## INFORMATION PROVIDED
-=-=-

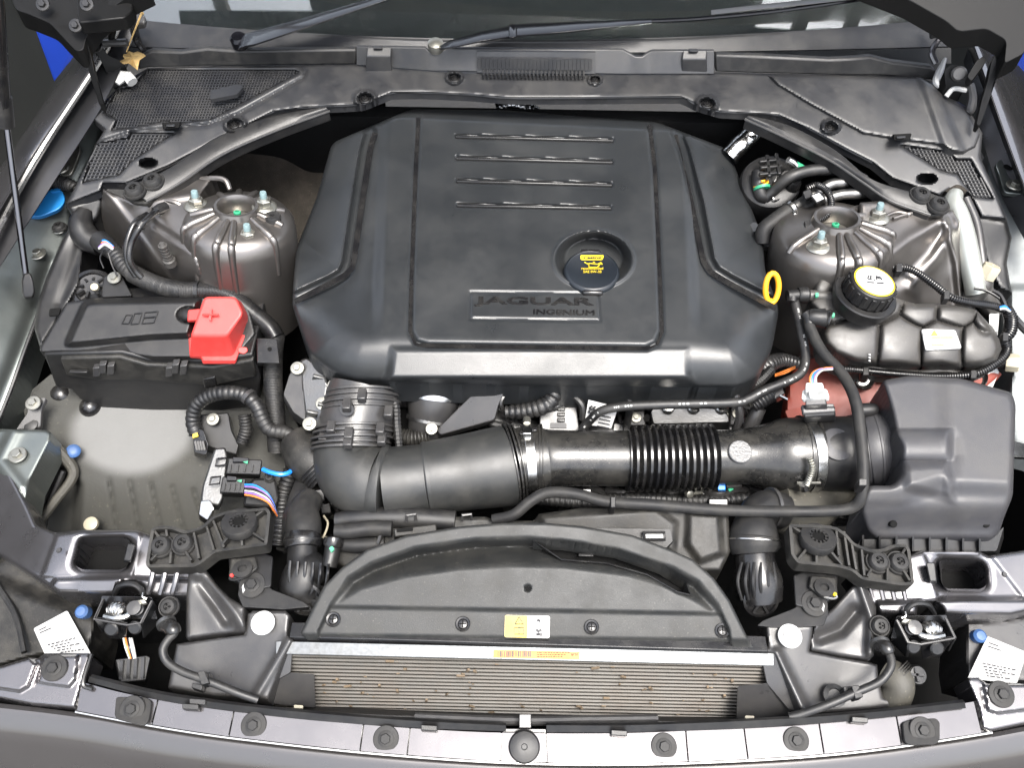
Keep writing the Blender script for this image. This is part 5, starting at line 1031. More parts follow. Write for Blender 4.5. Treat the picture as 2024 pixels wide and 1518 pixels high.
for (x, y, L) in ((452, 905, 66), (440, 942, 46)):
    mk('plug', pprism([(x, y, .034), (x+L, y+4, .034), (x+L-4, y+34, .026), (x-6, y+32, .026)], [(x, y+6, -.005), (x+L, y+10, -.005), (x+L-4, y+42, -.01), (x-6, y+40, -.01)], r=3), M['blk'], cm, bev=.002)
    mk('lever', pprism([(x+8, y-2, .038), (x+L*.6, y, .038), (x+L*.6, y+8, .036), (x+8, y+8, .036)], [(x+8, y+2, .03), (x+L*.6, y+4, .03), (x+L*.6, y+12, .03), (x+8, y+12, .03)], r=2), M['gls'], cm, bev=.001)
    for k in range(4): mk('rib', pbar((x+4+k*L*.22, y+14, .0318), (x+2+k*L*.22, y+28, .0285), .003, .003), M['blk'], cm)
    mk('green_mark', slab_vf([(x+28, y+8, .0365), (x+38, y+6, .0365), (x+37, y+12, .0355)], .0008), M['grn'], cm)
    mk('clasp', tube_vf([tuple(P(*q)) for q in ((x-22, y+2, .031), (x-4, y, .031), (x-6, y+14, .029), (x-26, y+16, .029), (x-22, y+2, .031))], .0018, seg=6, smooth=False), M['gls'], cm)
mk('wire', ptube([(520, 928, .03), (535, 934, .035), (555, 938, .035), (572, 934, .03), (578, 925, .02)], .0034, seg=8), M['bluew'], cm)
for k, m in enumerate(('bluew', 'purw', 'gls', 'whtw', 'purw', 'orgw')):
    mk('wire', ptube([(484, 958+k*4, .03), (505, 960+k*4.4, .034), (528, 975+k*3.4, .03), (540, 995+k*2.5, .018), (548, 1020, .0)], .0014, seg=6), M[m], cm)
mod = thing('actuator', 'dark plastic actuator housing below the coloured wires', 'actuator', P(520, 970, -.03))
mk('body', pprism([(500, 945, .01), (545, 945, .01), (552, 985, .005), (545, 1005, .0), (480, 1000, .0), (485, 965, .006)], [(500, 950, -.05), (545, 950, -.05), (552, 992, -.05), (545, 1012, -.05), (480, 1008, -.05), (485, 972, -.05)], r=8), M['blk'], mod, bev=.004)
inst('bolt', ME_TORX, P(533, 944, .011), (0, -.2, 1), mod, .5)
# ================================================================== right half of the bay
st2 = thing('strut_tower', 'bronze grey ribbed suspension tower to the right of the engine', 'strut tower', P(1650, 470, .05), 'suspension towers')
AXR = (-.08, .20, 1)
cR, uR, vR, wR = tower(st2, 1653, 438, .215, AXR, [(-150, .084), (-97, .100), (-80, .100), (-55, .098), (-35, .094), (-12, .088), (22, .072), (45, .068)], 1.06)
zr = idw([(1760, 420, .212), (1880, 420, .205), (1700, 470, .207), (1740, 500, .202), (1800, 500, .188), (1760, 560, .16), (1880, 560, .13), (1700, 540, .185), (1900, 460, .19), (1910, 600, .10), (1735, 470, .207), (1745, 530, .19)])
def arz(X, Y):
    z = zr(X, Y)
    for L, h, w in (([(1745, 515), (1800, 470), (1860, 436)], .006, 14), ([(1760, 560), (1830, 500), (1878, 440)], -.004, 14), ([(1800, 570), (1850, 510), (1890, 440)], .006, 14), ([(1870, 440), (1892, 520), (1900, 600)], .008, 9)):
        z = z+h*np.exp(-(dl(L, X, Y)/w)**2)
    return z
mk('apron', relief_vf([(1700, 400), (1760, 395), (1840, 428), (1885, 412), (1900, 440), (1912, 540), (1930, 620), (1880, 640), (1740, 600), (1690, 560), (1700, 500)], arz, 3, .05, (8, .006)), M['pnt'], st2, ang=60)
for pts in ([(1742, 432), (1770, 420), (1798, 424)], [(1765, 432), (1790, 424), (1802, 421)]): mk('rib', ptube([(x, y, .213, .003) for x, y in pts], seg=8), M['pnt'], st2)
for (a, b) in ((1733, 432), (1618, 489)): inst('nut', ME_NUT, P(a, b, cR.z-.006), AXR, st2, 1.18)
pp = thing('coolant_pipe', 'thick pale painted pipe bending down beside the right tower', 'pipe', P(1910, 500, .1))
mk('pipe', ptube([(1888, 384, .20, .012), (1884, 400, .20, .0145), (1895, 425, .195, .015), (1908, 470, .18, .0155), (1920, 530, .155, .0155), (1930, 580, .13, .0155)], seg=22), M['pale'], pp)
mk('pipe', ptube([(1908, 392, .19, .008), (1928, 440, .175, .008), (1938, 500, .155, .008), (1945, 560, .13, .008)], seg=12), M['gry'], pp)
mk('foam_collar', ptube([(1870, 384, .198, .006), (1890, 372, .202, .007), (1906, 380, .198, .006)], seg=8), M['felt'], pp)
vl = thing('service_valve', 'cream hexagonal plastic valve cap on a tethered neck', 'valve cap', P(1942, 560, .12))
va = (.25, .35, .9); vc = P(1938, 562, .135)
mk('neck', lathe_vf(vc, va, [(.018, -.03), (.018, .004), (.016, .008), (.014, .012)], 22), M['tank'], vl)
mk('cap', lathe_vf(vc+Vector(va).normalized()*.012, va, [(.0145, 0), (.0145, .020), (.013, .0225), (.002, .0225), (.0018, .020), (.0005, .02)], 6), M['cream'], vl, bev=.0012)
mk('tether', ptube([(1925, 570, .15, .002), (1950, 575, .152, .002), (1975, 590, .148, .002), (1990, 605, .14, .002), (1985, 612, .138, .002), (1965, 600, .145, .002)], seg=8), M['gls'], vl)
mk('elbow', ptube([(1938, 566, .12, .016), (1948, 590, .105, .016), (1962, 615, .08, .015)], seg=16), M['tank'], vl)
vl2 = thing('service_valve', 'second cream hexagonal cap sticking out at the right end of the coolant tank', 'valve cap', P(1995, 715, .06))
mk('cap', lathe_vf(P(1988, 716, .075), (.85, -.35, .35), [(.0145, 0), (.0145, .016), (.013, .0185), (.002, .0185), (.0018, .016), (.0005, .016)], 6), M['cream'], vl2, bev=.0012)
mk('neck', lathe_vf(P(1988, 716, .075), (.85, -.35, .35), [(.011, -.02), (.011, .002)], 16), M['gls'], vl2)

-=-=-

## PROBLEM
The material above holds pictures; copy everything else in it exactly.

## RESPONSE FOR THIS EXERCISE
Keep writing the Blender script for this image. This is part 5, starting at line 1031. More parts follow. Write for Blender 4.5. Treat the picture as 2024 pixels wide and 1518 pixels high.
for (x, y, L) in ((452, 905, 66), (440, 942, 46)):
    mk('plug', pprism([(x, y, .034), (x+L, y+4, .034), (x+L-4, y+34, .026), (x-6, y+32, .026)], [(x, y+6, -.005), (x+L, y+10, -.005), (x+L-4, y+42, -.01), (x-6, y+40, -.01)], r=3), M['blk'], cm, bev=.002)
    mk('lever', pprism([(x+8, y-2, .038), (x+L*.6, y, .038), (x+L*.6, y+8, .036), (x+8, y+8, .036)], [(x+8, y+2, .03), (x+L*.6, y+4, .03), (x+L*.6, y+12, .03), (x+8, y+12, .03)], r=2), M['gls'], cm, bev=.001)
    for k in range(4): mk('rib', pbar((x+4+k*L*.22, y+14, .0318), (x+2+k*L*.22, y+28, .0285), .003, .003), M['blk'], cm)
    mk('green_mark', slab_vf([(x+28, y+8, .0365), (x+38, y+6, .0365), (x+37, y+12, .0355)], .0008), M['grn'], cm)
    mk('clasp', tube_vf([tuple(P(*q)) for q in ((x-22, y+2, .031), (x-4, y, .031), (x-6, y+14, .029), (x-26, y+16, .029), (x-22, y+2, .031))], .0018, seg=6, smooth=False), M['gls'], cm)
mk('wire', ptube([(520, 928, .03), (535, 934, .035), (555, 938, .035), (572, 934, .03), (578, 925, .02)], .0034, seg=8), M['bluew'], cm)
for k, m in enumerate(('bluew', 'purw', 'gls', 'whtw', 'purw', 'orgw')):
    mk('wire', ptube([(484, 958+k*4, .03), (505, 960+k*4.4, .034), (528, 975+k*3.4, .03), (540, 995+k*2.5, .018), (548, 1020, .0)], .0014, seg=6), M[m], cm)
mod = thing('actuator', 'dark plastic actuator housing below the coloured wires', 'actuator', P(520, 970, -.03))
mk('body', pprism([(500, 945, .01), (545, 945, .01), (552, 985, .005), (545, 1005, .0), (480, 1000, .0), (485, 965, .006)], [(500, 950, -.05), (545, 950, -.05), (552, 992, -.05), (545, 1012, -.05), (480, 1008, -.05), (485, 972, -.05)], r=8), M['blk'], mod, bev=.004)
inst('bolt', ME_TORX, P(533, 944, .011), (0, -.2, 1), mod, .5)
# ================================================================== right half of the bay
st2 = thing('strut_tower', 'bronze grey ribbed suspension tower to the right of the engine', 'strut tower', P(1650, 470, .05), 'suspension towers')
AXR = (-.08, .20, 1)
cR, uR, vR, wR = tower(st2, 1653, 438, .215, AXR, [(-150, .084), (-97, .100), (-80, .100), (-55, .098), (-35, .094), (-12, .088), (22, .072), (45, .068)], 1.06)
zr = idw([(1760, 420, .212), (1880, 420, .205), (1700, 470, .207), (1740, 500, .202), (1800, 500, .188), (1760, 560, .16), (1880, 560, .13), (1700, 540, .185), (1900, 460, .19), (1910, 600, .10), (1735, 470, .207), (1745, 530, .19)])
def arz(X, Y):
    z = zr(X, Y)
    for L, h, w in (([(1745, 515), (1800, 470), (1860, 436)], .006, 14), ([(1760, 560), (1830, 500), (1878, 440)], -.004, 14), ([(1800, 570), (1850, 510), (1890, 440)], .006, 14), ([(1870, 440), (1892, 520), (1900, 600)], .008, 9)):
        z = z+h*np.exp(-(dl(L, X, Y)/w)**2)
    return z
mk('apron', relief_vf([(1700, 400), (1760, 395), (1840, 428), (1885, 412), (1900, 440), (1912, 540), (1930, 620), (1880, 640), (1740, 600), (1690, 560), (1700, 500)], arz, 3, .05, (8, .006)), M['pnt'], st2, ang=60)
for pts in ([(1742, 432), (1770, 420), (1798, 424)], [(1765, 432), (1790, 424), (1802, 421)]): mk('rib', ptube([(x, y, .213, .003) for x, y in pts], seg=8), M['pnt'], st2)
for (a, b) in ((1733, 432), (1618, 489)): inst('nut', ME_NUT, P(a, b, cR.z-.006), AXR, st2, 1.18)
pp = thing('coolant_pipe', 'thick pale painted pipe bending down beside the right tower', 'pipe', P(1910, 500, .1))
mk('pipe', ptube([(1888, 384, .20, .012), (1884, 400, .20, .0145), (1895, 425, .195, .015), (1908, 470, .18, .0155), (1920, 530, .155, .0155), (1930, 580, .13, .0155)], seg=22), M['pale'], pp)
mk('pipe', ptube([(1908, 392, .19, .008), (1928, 440, .175, .008), (1938, 500, .155, .008), (1945, 560, .13, .008)], seg=12), M['gry'], pp)
mk('foam_collar', ptube([(1870, 384, .198, .006), (1890, 372, .202, .007), (1906, 380, .198, .006)], seg=8), M['felt'], pp)
vl = thing('service_valve', 'cream hexagonal plastic valve cap on a tethered neck', 'valve cap', P(1942, 560, .12))
va = (.25, .35, .9); vc = P(1938, 562, .135)
mk('neck', lathe_vf(vc, va, [(.018, -.03), (.018, .004), (.016, .008), (.014, .012)], 22), M['tank'], vl)
mk('cap', lathe_vf(vc+Vector(va).normalized()*.012, va, [(.0145, 0), (.0145, .020), (.013, .0225), (.002, .0225), (.0018, .020), (.0005, .02)], 6), M['cream'], vl, bev=.0012)
mk('tether', ptube([(1925, 570, .15, .002), (1950, 575, .152, .002), (1975, 590, .148, .002), (1990, 605, .14, .002), (1985, 612, .138, .002), (1965, 600, .145, .002)], seg=8), M['gls'], vl)
mk('elbow', ptube([(1938, 566, .12, .016), (1948, 590, .105, .016), (1962, 615, .08, .015)], seg=16), M['tank'], vl)
vl2 = thing('service_valve', 'second cream hexagonal cap sticking out at the right end of the coolant tank', 'valve cap', P(1995, 715, .06))
mk('cap', lathe_vf(P(1988, 716, .075), (.85, -.35, .35), [(.0145, 0), (.0145, .016), (.013, .0185), (.002, .0185), (.0018, .016), (.0005, .016)], 6), M['cream'], vl2, bev=.0012)
mk('neck', lathe_vf(P(1988, 716, .075), (.85, -.35, .35), [(.011, -.02), (.011, .002)], 16), M['gls'], vl2)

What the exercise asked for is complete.